I don’t think it’s to do with having no external base resistor. There’s an internal one of 2.7k on the ULN2003, and that would limit the base current to ~4mA from your ~12V supply; the max base current is specified as 25mA so although adding an external resistor would reduce unnecessary current drain down the transistor b-e junctions, it’s not going to harm the device.

The device is specified to run off up to 50V, so your supply of nominally 12V supply isn’t going to be frying it no matter how erratic your engine’s alternator output is.

Even if you did fry the device, it has no way of applying more than your supply voltage (say 12-14V) across your LED & series resistor, so it’s not going to bust your LED.

What’s your evidence that you blew one of your new LEDs? Did it light and later not work? Are you sure you’ve wired the non-working LEDs the right way round? (Anode or long terminal towards the +12V side; cathode or short terminal or the clipped part of the LED’s circumference towards the chip side.) You haven’t ever connected one of the LEDs straight across a battery to test it without using a series resistor, have you? (That would fry it.)

Test them: if you disconnect one of the resistors from the chip’s output and take it to earth instead, its LED should light and you should find 2-3V across it (depends on its colour) and the rest of the supply voltage across the resistor. If it doesn’t, either you’ve wired it the wrong way round or it’s broken. (If it still measures those voltages, it’s working but it’s an infrared LED so you can’t see its light - unlikely but I can’t know where you got them from!) When it does, reconnect the resistor to the chip’s output, and then when you take the chip’s corresponding tank sensor input to 12V, that LED should also light.

If you’re still in trouble, test the chip.
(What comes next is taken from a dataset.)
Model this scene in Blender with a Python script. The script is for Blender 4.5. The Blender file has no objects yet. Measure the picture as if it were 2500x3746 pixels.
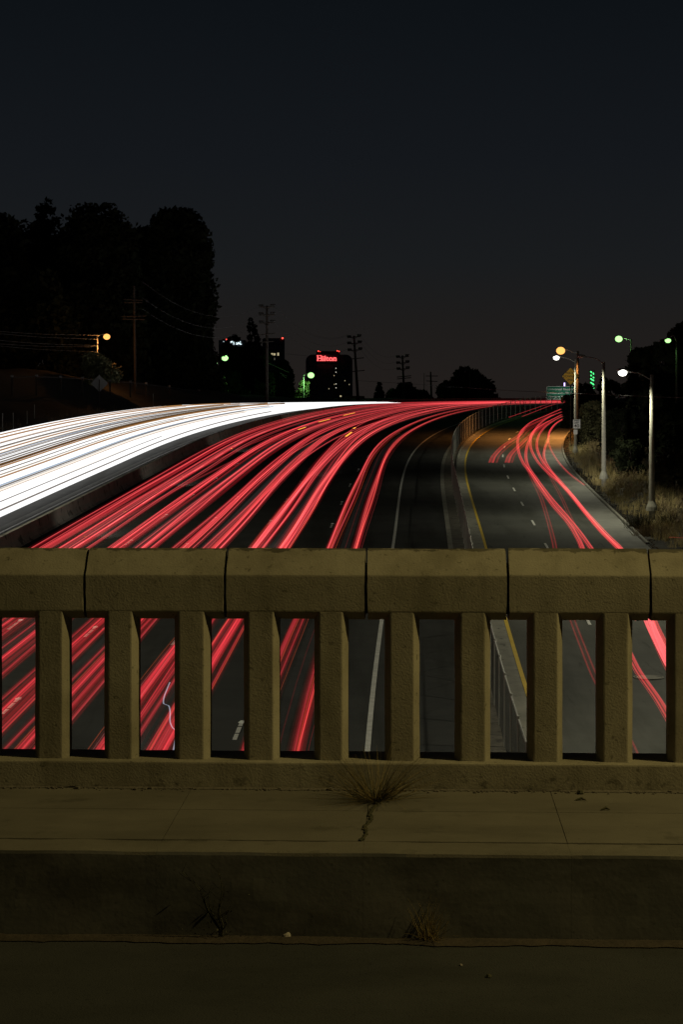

Disconnect one of those resistors from its LED and connect it to +12V instead. The resistor should now be between one of the chip’s outputs and +12V. Turn the power on and you shouldn’t measure any appreciable voltage across the resistor. Correspondingly, the voltage between that output and earth should be about 12V. Now take the corresponding tank sensor input to +12V. The output voltage should fall to 0V (that’s from earth of course) and you should read 12V across the resistor. Now if you reinsert an LED in series with that resistor it’s going to light.

 

[tjbrace]

I replied to this yesterday but my post hasn’t been saved?
When first tested after the rebuild the white indicator leds all worked as did the red and green indicators. I think this shows the correct polarity of the leds.
The leds were never connected to the 12 volt source without a series resistor, so not damaged by this.
After a few minutes of testing the white indicators began to fail. 3 of the six stopped. The voltage across the failed leds was 12, whereas the working leds showed 3 volts.
I then disconnected all six gate connections from the chip and the 3 working leds still illuminated?
On the strength of your positive feel for this project, I have retrieved the ic from the dustbin and will try your suggestions
over the next few days.
Many thanks for your interest. T.

 

[BelleSerene]

On the strength of your positive feel for this project, I have retrieved the ic from the dustbin and will try your suggestions
over the next few days.
Many thanks for your interest. T.

Good luck. As I describe, separate the testing of the LEDs with their series resistors, from testing of the IC and its driver (input) connections.

 

[tjbrace]

I tested each pair of the ic with a working led plus resistor. I found that 3of the pairs would not drive the led and 4 of the pairs were ok.
This bears out my earlier test where 3 leds failed, 3 leds were ok, and the last pair was unused.
I will return the ic to the dustbin